> _Exercise_
List each line of the data in which the string "script" appears.

══ Entries shown ══

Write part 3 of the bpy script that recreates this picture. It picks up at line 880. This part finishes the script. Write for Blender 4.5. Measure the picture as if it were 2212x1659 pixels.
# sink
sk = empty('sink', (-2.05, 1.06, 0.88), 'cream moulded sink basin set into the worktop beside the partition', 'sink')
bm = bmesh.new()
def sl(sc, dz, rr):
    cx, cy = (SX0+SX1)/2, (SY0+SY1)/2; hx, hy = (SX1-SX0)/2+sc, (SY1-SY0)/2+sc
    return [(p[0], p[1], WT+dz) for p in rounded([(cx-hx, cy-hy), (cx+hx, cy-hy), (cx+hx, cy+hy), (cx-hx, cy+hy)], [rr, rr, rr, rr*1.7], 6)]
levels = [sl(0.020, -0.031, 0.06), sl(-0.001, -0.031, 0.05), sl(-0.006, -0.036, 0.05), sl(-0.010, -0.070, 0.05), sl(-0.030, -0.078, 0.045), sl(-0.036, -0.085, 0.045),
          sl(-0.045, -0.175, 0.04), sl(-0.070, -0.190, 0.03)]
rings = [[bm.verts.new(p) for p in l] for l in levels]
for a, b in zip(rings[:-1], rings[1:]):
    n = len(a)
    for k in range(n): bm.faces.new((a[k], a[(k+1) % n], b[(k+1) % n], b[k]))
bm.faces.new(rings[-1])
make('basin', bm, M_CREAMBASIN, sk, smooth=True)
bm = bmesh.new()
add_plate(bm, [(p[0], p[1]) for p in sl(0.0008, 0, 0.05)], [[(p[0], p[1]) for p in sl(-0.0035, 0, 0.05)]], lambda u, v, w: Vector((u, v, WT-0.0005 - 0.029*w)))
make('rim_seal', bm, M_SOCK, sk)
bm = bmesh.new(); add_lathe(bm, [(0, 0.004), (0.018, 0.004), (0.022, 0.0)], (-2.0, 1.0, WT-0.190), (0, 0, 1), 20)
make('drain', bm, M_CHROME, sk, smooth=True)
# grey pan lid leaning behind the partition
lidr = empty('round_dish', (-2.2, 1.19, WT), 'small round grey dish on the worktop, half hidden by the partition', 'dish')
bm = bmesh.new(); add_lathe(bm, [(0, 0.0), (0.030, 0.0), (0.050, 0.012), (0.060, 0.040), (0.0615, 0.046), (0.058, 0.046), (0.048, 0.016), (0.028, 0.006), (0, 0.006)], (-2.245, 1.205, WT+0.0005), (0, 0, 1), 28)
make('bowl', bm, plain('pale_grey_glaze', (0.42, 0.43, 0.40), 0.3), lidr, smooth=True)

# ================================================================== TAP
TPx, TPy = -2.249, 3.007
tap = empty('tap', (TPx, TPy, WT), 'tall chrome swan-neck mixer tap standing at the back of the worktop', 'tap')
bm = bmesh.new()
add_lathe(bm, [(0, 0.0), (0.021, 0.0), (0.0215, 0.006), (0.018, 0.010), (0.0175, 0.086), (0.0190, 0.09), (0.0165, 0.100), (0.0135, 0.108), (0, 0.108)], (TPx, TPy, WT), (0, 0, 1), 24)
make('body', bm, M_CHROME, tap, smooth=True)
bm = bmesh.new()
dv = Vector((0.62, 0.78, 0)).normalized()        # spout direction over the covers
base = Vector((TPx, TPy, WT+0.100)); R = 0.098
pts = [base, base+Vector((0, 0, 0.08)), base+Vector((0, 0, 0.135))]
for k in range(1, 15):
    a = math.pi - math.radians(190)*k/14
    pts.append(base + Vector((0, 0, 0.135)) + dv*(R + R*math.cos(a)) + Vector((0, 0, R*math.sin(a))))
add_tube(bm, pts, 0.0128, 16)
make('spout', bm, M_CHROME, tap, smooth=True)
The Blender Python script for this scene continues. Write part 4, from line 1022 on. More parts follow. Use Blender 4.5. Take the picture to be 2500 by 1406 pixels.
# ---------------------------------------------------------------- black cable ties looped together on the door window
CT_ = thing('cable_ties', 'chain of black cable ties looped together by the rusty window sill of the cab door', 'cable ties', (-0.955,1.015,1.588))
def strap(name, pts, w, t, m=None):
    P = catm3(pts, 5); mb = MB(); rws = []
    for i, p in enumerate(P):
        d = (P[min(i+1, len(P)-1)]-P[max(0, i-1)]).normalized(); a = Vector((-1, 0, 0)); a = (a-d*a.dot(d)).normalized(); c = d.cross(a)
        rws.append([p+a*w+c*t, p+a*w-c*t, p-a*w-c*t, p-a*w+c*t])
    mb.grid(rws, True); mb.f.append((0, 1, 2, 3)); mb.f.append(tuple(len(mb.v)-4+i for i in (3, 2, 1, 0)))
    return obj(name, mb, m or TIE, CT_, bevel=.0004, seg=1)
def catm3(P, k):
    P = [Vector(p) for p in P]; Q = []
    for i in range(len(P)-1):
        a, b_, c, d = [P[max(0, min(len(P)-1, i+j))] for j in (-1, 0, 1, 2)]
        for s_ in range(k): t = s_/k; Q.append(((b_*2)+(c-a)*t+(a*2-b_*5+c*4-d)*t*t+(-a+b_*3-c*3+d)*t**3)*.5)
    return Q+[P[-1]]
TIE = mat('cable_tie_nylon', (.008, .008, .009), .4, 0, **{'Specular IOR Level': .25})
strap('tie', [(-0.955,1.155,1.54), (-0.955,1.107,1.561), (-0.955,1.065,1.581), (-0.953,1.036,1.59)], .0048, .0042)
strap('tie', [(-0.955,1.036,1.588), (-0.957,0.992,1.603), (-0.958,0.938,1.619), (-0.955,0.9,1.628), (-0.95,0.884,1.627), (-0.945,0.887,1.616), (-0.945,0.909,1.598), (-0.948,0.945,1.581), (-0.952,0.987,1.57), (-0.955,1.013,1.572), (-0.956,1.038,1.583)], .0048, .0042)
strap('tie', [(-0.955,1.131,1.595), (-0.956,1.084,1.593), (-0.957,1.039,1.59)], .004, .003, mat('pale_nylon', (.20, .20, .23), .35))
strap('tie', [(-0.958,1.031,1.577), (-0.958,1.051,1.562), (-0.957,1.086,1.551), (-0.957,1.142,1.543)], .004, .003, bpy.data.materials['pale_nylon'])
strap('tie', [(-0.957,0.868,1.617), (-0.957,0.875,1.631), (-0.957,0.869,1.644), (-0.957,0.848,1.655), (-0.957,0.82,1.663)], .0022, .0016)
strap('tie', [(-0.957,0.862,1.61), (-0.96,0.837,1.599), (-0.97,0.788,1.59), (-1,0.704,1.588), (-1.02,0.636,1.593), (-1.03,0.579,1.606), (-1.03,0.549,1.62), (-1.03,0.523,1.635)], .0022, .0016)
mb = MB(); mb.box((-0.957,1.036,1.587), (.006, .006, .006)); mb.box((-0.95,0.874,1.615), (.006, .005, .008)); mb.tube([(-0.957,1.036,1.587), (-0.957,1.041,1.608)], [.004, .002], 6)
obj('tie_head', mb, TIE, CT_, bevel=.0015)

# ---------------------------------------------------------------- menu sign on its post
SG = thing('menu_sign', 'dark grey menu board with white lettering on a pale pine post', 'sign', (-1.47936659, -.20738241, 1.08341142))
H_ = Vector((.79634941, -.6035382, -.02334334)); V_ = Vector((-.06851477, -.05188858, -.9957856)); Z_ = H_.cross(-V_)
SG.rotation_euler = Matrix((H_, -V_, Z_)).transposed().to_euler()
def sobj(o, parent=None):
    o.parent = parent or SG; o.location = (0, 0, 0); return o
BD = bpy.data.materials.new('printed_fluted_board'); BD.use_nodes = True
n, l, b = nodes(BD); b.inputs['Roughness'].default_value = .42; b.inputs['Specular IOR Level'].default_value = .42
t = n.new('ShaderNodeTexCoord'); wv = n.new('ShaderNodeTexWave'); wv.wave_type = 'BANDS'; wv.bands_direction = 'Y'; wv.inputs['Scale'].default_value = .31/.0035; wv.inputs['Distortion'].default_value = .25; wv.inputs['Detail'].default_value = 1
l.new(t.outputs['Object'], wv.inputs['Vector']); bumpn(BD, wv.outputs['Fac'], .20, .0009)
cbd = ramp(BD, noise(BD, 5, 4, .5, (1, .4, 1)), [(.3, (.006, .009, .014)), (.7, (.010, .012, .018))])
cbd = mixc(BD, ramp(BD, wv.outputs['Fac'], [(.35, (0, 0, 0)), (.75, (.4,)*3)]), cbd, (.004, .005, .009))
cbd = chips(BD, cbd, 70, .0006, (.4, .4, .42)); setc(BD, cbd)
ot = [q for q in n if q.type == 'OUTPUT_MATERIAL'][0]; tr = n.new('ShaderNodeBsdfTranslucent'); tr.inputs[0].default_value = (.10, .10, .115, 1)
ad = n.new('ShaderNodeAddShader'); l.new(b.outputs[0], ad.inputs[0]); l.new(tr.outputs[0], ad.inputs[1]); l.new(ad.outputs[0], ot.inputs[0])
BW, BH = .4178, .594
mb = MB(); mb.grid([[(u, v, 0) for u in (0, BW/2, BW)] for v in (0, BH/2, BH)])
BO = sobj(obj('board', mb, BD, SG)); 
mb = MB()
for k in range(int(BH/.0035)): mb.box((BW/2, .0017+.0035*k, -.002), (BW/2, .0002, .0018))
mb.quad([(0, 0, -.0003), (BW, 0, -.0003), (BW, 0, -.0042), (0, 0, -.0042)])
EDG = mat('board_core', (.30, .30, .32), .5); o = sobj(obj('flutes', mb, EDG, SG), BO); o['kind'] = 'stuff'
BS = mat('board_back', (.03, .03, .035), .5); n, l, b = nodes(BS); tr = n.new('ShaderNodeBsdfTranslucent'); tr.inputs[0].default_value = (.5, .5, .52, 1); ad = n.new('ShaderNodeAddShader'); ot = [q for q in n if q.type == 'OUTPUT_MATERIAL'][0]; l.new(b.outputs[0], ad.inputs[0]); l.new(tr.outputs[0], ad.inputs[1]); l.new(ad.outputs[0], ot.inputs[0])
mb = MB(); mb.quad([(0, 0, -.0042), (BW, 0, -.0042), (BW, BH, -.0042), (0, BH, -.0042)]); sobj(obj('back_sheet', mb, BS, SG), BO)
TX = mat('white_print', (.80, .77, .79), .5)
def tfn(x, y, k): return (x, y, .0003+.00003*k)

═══

> _Finished exercise_
Write part 3 of the bpy script that recreates this picture. It picks up at line 880. This part finishes the script. Write for Blender 4.5. Measure the picture as if it were 2212x1659 pixels.
The Blender Python script for this scene continues. Write part 4, from line 1022 on. More parts follow. Use Blender 4.5. Take the picture to be 2500 by 1406 pixels.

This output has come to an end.